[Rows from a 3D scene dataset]
------------------------
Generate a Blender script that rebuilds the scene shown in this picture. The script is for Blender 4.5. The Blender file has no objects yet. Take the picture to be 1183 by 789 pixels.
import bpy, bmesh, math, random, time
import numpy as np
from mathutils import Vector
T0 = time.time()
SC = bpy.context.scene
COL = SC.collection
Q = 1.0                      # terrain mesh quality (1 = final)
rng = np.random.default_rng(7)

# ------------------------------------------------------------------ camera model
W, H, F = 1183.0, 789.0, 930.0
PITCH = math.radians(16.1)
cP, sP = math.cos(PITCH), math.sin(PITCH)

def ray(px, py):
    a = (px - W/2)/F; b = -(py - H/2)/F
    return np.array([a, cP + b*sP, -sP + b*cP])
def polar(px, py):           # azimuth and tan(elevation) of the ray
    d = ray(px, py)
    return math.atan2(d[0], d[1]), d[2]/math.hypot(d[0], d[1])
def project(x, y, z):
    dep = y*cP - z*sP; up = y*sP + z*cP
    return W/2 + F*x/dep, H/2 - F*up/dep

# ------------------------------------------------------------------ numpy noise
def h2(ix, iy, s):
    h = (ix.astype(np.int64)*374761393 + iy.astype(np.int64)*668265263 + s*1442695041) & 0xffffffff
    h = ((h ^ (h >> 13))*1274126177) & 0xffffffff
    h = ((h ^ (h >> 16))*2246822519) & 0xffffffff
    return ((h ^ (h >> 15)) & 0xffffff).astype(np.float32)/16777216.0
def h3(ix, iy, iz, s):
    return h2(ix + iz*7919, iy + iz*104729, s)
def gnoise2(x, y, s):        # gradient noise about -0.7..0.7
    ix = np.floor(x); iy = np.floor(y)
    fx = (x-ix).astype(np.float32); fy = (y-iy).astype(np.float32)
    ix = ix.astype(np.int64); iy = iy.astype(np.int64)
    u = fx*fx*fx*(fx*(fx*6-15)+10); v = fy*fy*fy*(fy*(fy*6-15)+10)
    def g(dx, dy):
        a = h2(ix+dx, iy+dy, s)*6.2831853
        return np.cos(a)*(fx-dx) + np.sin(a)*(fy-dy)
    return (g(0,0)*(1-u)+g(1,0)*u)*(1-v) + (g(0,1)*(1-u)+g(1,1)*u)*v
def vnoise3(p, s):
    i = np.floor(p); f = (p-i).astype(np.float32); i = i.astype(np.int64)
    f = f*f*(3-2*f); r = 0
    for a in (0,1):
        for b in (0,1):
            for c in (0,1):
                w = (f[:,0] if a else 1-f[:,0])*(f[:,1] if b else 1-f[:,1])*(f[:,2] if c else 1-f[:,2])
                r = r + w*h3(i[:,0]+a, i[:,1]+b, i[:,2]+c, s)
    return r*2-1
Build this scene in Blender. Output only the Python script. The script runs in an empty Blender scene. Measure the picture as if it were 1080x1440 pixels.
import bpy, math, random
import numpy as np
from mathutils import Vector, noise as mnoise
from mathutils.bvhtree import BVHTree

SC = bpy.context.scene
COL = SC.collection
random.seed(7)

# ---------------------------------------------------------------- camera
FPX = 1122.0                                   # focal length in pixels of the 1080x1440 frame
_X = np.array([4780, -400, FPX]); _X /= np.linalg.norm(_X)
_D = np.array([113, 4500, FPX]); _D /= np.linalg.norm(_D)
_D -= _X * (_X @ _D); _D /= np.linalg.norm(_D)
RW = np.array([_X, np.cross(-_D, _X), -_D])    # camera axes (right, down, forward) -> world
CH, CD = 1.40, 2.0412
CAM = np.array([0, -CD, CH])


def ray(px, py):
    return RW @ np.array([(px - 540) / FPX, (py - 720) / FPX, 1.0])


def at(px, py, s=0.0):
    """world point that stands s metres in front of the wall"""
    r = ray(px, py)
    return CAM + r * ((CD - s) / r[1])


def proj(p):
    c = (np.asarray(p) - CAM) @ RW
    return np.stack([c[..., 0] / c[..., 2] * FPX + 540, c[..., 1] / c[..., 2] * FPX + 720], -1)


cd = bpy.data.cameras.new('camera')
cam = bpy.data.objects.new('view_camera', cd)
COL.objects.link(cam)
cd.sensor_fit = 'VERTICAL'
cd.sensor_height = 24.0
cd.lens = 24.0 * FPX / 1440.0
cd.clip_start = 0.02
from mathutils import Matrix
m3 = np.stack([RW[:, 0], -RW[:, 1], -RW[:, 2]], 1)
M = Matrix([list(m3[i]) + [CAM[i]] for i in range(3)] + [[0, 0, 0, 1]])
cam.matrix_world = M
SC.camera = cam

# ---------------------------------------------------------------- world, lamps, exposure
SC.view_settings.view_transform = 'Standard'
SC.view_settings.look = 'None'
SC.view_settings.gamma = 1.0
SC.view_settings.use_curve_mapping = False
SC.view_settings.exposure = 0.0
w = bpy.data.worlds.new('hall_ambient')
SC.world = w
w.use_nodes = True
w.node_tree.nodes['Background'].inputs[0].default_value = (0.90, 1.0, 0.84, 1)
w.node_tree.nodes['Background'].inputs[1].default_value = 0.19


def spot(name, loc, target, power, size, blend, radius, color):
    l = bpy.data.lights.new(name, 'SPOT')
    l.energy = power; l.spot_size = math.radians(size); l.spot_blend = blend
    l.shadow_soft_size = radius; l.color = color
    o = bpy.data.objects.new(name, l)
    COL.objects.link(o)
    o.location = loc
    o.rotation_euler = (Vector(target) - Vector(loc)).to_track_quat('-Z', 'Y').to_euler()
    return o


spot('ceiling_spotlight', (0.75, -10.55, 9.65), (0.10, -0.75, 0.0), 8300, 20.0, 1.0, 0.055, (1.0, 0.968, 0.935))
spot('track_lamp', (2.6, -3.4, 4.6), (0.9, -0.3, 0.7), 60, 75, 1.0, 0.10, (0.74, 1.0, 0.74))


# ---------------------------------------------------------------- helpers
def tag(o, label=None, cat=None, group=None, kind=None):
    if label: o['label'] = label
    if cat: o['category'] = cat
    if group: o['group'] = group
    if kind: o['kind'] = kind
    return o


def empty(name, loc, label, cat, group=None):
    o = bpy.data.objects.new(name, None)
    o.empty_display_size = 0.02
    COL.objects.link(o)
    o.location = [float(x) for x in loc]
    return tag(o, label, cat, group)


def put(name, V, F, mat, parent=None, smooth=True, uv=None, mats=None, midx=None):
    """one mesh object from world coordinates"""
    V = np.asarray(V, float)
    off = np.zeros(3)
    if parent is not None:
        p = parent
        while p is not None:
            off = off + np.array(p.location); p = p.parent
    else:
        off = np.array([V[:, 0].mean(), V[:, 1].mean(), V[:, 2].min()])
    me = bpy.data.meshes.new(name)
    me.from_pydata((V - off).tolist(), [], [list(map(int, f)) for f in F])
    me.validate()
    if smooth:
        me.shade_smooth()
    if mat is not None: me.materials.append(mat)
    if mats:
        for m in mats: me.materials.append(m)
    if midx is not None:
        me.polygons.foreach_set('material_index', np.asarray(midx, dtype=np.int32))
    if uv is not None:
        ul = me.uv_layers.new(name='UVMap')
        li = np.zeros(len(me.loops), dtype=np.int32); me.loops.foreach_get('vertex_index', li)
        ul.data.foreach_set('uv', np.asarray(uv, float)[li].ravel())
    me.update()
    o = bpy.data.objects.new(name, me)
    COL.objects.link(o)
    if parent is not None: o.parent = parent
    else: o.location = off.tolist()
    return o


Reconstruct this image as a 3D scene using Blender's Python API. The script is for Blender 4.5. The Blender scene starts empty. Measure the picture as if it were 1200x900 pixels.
------------------------
**WHAT IS REQUIRED**. Tally the lines in the entries above that hold the word "pixels". Reply with nothing but that count.

**EXERCISE SOLUTION**. 4